_Exercise description_. Strip the pictures and reproduce the rest of the listing exactly.

_Data section_.
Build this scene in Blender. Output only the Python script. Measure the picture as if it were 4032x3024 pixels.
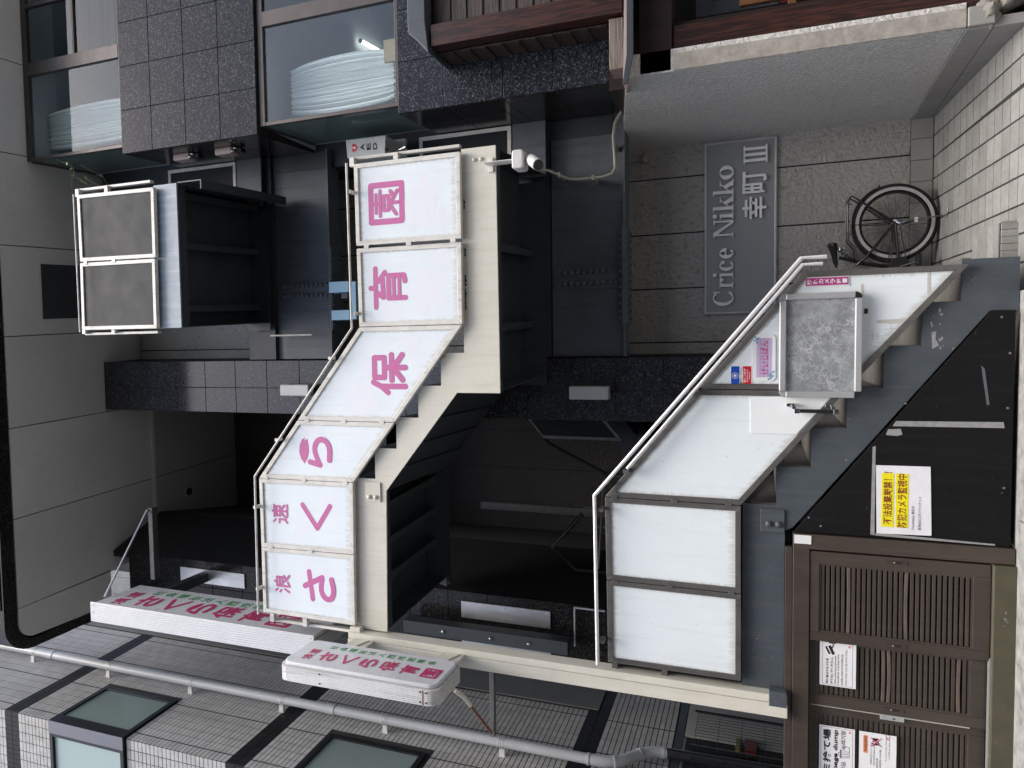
import bpy, math, random
from mathutils import Vector, Matrix
random.seed(7)
SC = bpy.context.scene; COL = SC.collection
for o in list(bpy.data.objects): bpy.data.objects.remove(o)
R = math.radians
# ------------------------------------------------------------------ camera (held sideways, tilted up)
CAM_POS = Vector((0, -4.7, 1.41))
pitch, yaw, roll, FPX = R(19.85), R(-3.06), R(.273), 2703.0
cp, sp, cy_, sy_ = math.cos(pitch), math.sin(pitch), math.cos(yaw), math.sin(yaw)
fwd = Vector((sy_*cp, cy_*cp, sp)); rgt = Vector((cy_, -sy_, 0)); upv = rgt.cross(fwd)
rr = rgt*math.cos(roll) + upv*math.sin(roll); uu = -rgt*math.sin(roll) + upv*math.cos(roll)
cd = bpy.data.cameras.new('camera'); cam = bpy.data.objects.new('camera', cd); COL.objects.link(cam)
cd.sensor_width = 36; cd.lens = FPX/4032*36; cd.clip_start = .05; cd.clip_end = 500
ax, ay, az = -uu, rr, -fwd
cam.matrix_world = Matrix(((ax.x, ay.x, az.x, CAM_POS.x), (ax.y, ay.y, az.y, CAM_POS.y), (ax.z, ay.z, az.z, CAM_POS.z), (0, 0, 0, 1)))
SC.camera = cam
# ------------------------------------------------------------------ sky, sun, exposure
W = bpy.data.worlds.new('World'); SC.world = W; W.use_nodes = True
wn = W.node_tree.nodes; wl = W.node_tree.links
SUN_EL, SUN_AZ = R(68), R(160)
sky = wn.new('ShaderNodeTexSky'); sky.sky_type = 'NISHITA'; sky.sun_disc = False
sky.sun_elevation = SUN_EL; sky.sun_rotation = SUN_AZ; sky.air_density = 1.0; sky.dust_density = 5.0; sky.ozone_density = 1.0
wl.new(sky.outputs[0], wn['Background'].inputs[0]); wn['Background'].inputs[1].default_value = .13
sd = bpy.data.lights.new('sun', 'SUN'); sd.energy = 1.5; sd.angle = R(34); sd.color = (1, .985, .96)
sun = bpy.data.objects.new('sun', sd); COL.objects.link(sun)
sdir = Vector((math.sin(SUN_AZ)*math.cos(SUN_EL), math.cos(SUN_AZ)*math.cos(SUN_EL), math.sin(SUN_EL)))
sun.rotation_euler = sdir.to_track_quat('Z', 'Y').to_euler()
vs = SC.view_settings; vs.view_transform = 'Standard'; vs.look = 'None'; vs.gamma = 1; vs.exposure = 1.0; vs.use_curve_mapping = False
SC.cycles.max_bounces = 8; SC.cycles.diffuse_bounces = 4; SC.cycles.transparent_max_bounces = 16

# ------------------------------------------------------------------ materials
def lin(c): return tuple((v/255/12.92 if v/255 <= .04045 else ((v/255+.055)/1.055)**2.4) for v in c)
class NT:
    def __init__(s, name):
        s.m = bpy.data.materials.new(name); s.m.use_nodes = True
        s.t = s.m.node_tree; s.n = s.t.nodes; s.l = s.t.links
        s.b = s.n['Principled BSDF']; s.pos = None
    def new(s, t, **kw):
        n = s.n.new(t)
        for k, v in kw.items(): setattr(n, k, v)
        return n
    def P(s):
        if s.pos is None: s.pos = s.new('ShaderNodeNewGeometry').outputs['Position']
        return s.pos
    def scaled(s, sc):
        v = s.new('ShaderNodeVectorMath', operation='MULTIPLY'); s.l.new(s.P(), v.inputs[0]); v.inputs[1].default_value = sc; return v.outputs[0]
    def noise(s, scale, detail=4, rough=.55, vec=None, stretch=None):
        n = s.new('ShaderNodeTexNoise'); n.inputs['Scale'].default_value = scale; n.inputs['Detail'].default_value = detail; n.inputs['Roughness'].default_value = rough
        s.l.new(s.scaled(stretch) if stretch else (vec or s.P()), n.inputs['Vector']); return n.outputs['Fac']
    def ramp(s, fac, stops):
        r = s.new('ShaderNodeValToRGB'); e = r.color_ramp.elements
        while len(e) < len(stops): e.new(.5)
        for k, (p, c) in enumerate(stops): e[k].position = p; e[k].color = (*c[:3], 1) if not isinstance(c, (int, float)) else (c, c, c, 1)
        s.l.new(fac, r.inputs[0]); return r.outputs[0]
    def mix(s, fac, a, b, mode='MIX'):
        m = s.new('ShaderNodeMix', data_type='RGBA', blend_type=mode)
        for sock, v in ((m.inputs['Factor'], fac), (m.inputs['A'], a), (m.inputs['B'], b)):
            if hasattr(v, 'is_linked') or hasattr(v, 'links'): s.l.new(v, sock)
            else: sock.default_value = v if isinstance(v, (int, float)) else (*v[:3], 1)
        return m.outputs['Result']
    def math(s, op, a, b=0, c=None):
        m = s.new('ShaderNodeMath', operation=op)
        for k, v in enumerate((a, b) if c is None else (a, b, c)):
            if hasattr(v, 'links'): s.l.new(v, m.inputs[k])
            else: m.inputs[k].default_value = v
        return m.outputs[0]
    def col(s, c):
        if hasattr(c, 'links'): s.l.new(c, s.b.inputs['Base Color'])
        else: s.b.inputs['Base Color'].default_value = (*c[:3], 1)
    def set(s, rough=.5, metal=0, spec=.5):
        if hasattr(rough, 'links'): s.l.new(rough, s.b.inputs['Roughness'])
        else: s.b.inputs['Roughness'].default_value = rough
        s.b.inputs['Metallic'].default_value = metal; s.b.inputs['Specular IOR Level'].default_value = spec
    def bump(s, h, strength=.3, dist=.01):
        b = s.new('ShaderNodeBump'); b.inputs['Strength'].default_value = strength; b.inputs['Distance'].default_value = dist
        s.l.new(h, b.inputs['Height']); s.l.new(b.outputs[0], s.b.inputs['Normal'])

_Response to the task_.
Build this scene in Blender. Output only the Python script. Measure the picture as if it were 4032x3024 pixels.
import bpy, math, random
from mathutils import Vector, Matrix
random.seed(7)
SC = bpy.context.scene; COL = SC.collection
for o in list(bpy.data.objects): bpy.data.objects.remove(o)
R = math.radians
# ------------------------------------------------------------------ camera (held sideways, tilted up)
CAM_POS = Vector((0, -4.7, 1.41))
pitch, yaw, roll, FPX = R(19.85), R(-3.06), R(.273), 2703.0
cp, sp, cy_, sy_ = math.cos(pitch), math.sin(pitch), math.cos(yaw), math.sin(yaw)
fwd = Vector((sy_*cp, cy_*cp, sp)); rgt = Vector((cy_, -sy_, 0)); upv = rgt.cross(fwd)
rr = rgt*math.cos(roll) + upv*math.sin(roll); uu = -rgt*math.sin(roll) + upv*math.cos(roll)
cd = bpy.data.cameras.new('camera'); cam = bpy.data.objects.new('camera', cd); COL.objects.link(cam)
cd.sensor_width = 36; cd.lens = FPX/4032*36; cd.clip_start = .05; cd.clip_end = 500
ax, ay, az = -uu, rr, -fwd
cam.matrix_world = Matrix(((ax.x, ay.x, az.x, CAM_POS.x), (ax.y, ay.y, az.y, CAM_POS.y), (ax.z, ay.z, az.z, CAM_POS.z), (0, 0, 0, 1)))
SC.camera = cam
# ------------------------------------------------------------------ sky, sun, exposure
W = bpy.data.worlds.new('World'); SC.world = W; W.use_nodes = True
wn = W.node_tree.nodes; wl = W.node_tree.links
SUN_EL, SUN_AZ = R(68), R(160)
sky = wn.new('ShaderNodeTexSky'); sky.sky_type = 'NISHITA'; sky.sun_disc = False
sky.sun_elevation = SUN_EL; sky.sun_rotation = SUN_AZ; sky.air_density = 1.0; sky.dust_density = 5.0; sky.ozone_density = 1.0
wl.new(sky.outputs[0], wn['Background'].inputs[0]); wn['Background'].inputs[1].default_value = .13
sd = bpy.data.lights.new('sun', 'SUN'); sd.energy = 1.5; sd.angle = R(34); sd.color = (1, .985, .96)
sun = bpy.data.objects.new('sun', sd); COL.objects.link(sun)
sdir = Vector((math.sin(SUN_AZ)*math.cos(SUN_EL), math.cos(SUN_AZ)*math.cos(SUN_EL), math.sin(SUN_EL)))
sun.rotation_euler = sdir.to_track_quat('Z', 'Y').to_euler()
vs = SC.view_settings; vs.view_transform = 'Standard'; vs.look = 'None'; vs.gamma = 1; vs.exposure = 1.0; vs.use_curve_mapping = False
SC.cycles.max_bounces = 8; SC.cycles.diffuse_bounces = 4; SC.cycles.transparent_max_bounces = 16

# ------------------------------------------------------------------ materials
def lin(c): return tuple((v/255/12.92 if v/255 <= .04045 else ((v/255+.055)/1.055)**2.4) for v in c)
class NT:
    def __init__(s, name):
        s.m = bpy.data.materials.new(name); s.m.use_nodes = True
        s.t = s.m.node_tree; s.n = s.t.nodes; s.l = s.t.links
        s.b = s.n['Principled BSDF']; s.pos = None
    def new(s, t, **kw):
        n = s.n.new(t)
        for k, v in kw.items(): setattr(n, k, v)
        return n
    def P(s):
        if s.pos is None: s.pos = s.new('ShaderNodeNewGeometry').outputs['Position']
        return s.pos
    def scaled(s, sc):
        v = s.new('ShaderNodeVectorMath', operation='MULTIPLY'); s.l.new(s.P(), v.inputs[0]); v.inputs[1].default_value = sc; return v.outputs[0]
    def noise(s, scale, detail=4, rough=.55, vec=None, stretch=None):
        n = s.new('ShaderNodeTexNoise'); n.inputs['Scale'].default_value = scale; n.inputs['Detail'].default_value = detail; n.inputs['Roughness'].default_value = rough
        s.l.new(s.scaled(stretch) if stretch else (vec or s.P()), n.inputs['Vector']); return n.outputs['Fac']
    def ramp(s, fac, stops):
        r = s.new('ShaderNodeValToRGB'); e = r.color_ramp.elements
        while len(e) < len(stops): e.new(.5)
        for k, (p, c) in enumerate(stops): e[k].position = p; e[k].color = (*c[:3], 1) if not isinstance(c, (int, float)) else (c, c, c, 1)
        s.l.new(fac, r.inputs[0]); return r.outputs[0]
    def mix(s, fac, a, b, mode='MIX'):
        m = s.new('ShaderNodeMix', data_type='RGBA', blend_type=mode)
        for sock, v in ((m.inputs['Factor'], fac), (m.inputs['A'], a), (m.inputs['B'], b)):
            if hasattr(v, 'is_linked') or hasattr(v, 'links'): s.l.new(v, sock)
            else: sock.default_value = v if isinstance(v, (int, float)) else (*v[:3], 1)
        return m.outputs['Result']
    def math(s, op, a, b=0, c=None):
        m = s.new('ShaderNodeMath', operation=op)
        for k, v in enumerate((a, b) if c is None else (a, b, c)):
            if hasattr(v, 'links'): s.l.new(v, m.inputs[k])
            else: m.inputs[k].default_value = v
        return m.outputs[0]
    def col(s, c):
        if hasattr(c, 'links'): s.l.new(c, s.b.inputs['Base Color'])
        else: s.b.inputs['Base Color'].default_value = (*c[:3], 1)
    def set(s, rough=.5, metal=0, spec=.5):
        if hasattr(rough, 'links'): s.l.new(rough, s.b.inputs['Roughness'])
        else: s.b.inputs['Roughness'].default_value = rough
        s.b.inputs['Metallic'].default_value = metal; s.b.inputs['Specular IOR Level'].default_value = spec
    def bump(s, h, strength=.3, dist=.01):
        b = s.new('ShaderNodeBump'); b.inputs['Strength'].default_value = strength; b.inputs['Distance'].default_value = dist
        s.l.new(h, b.inputs['Height']); s.l.new(b.outputs[0], s.b.inputs['Normal'])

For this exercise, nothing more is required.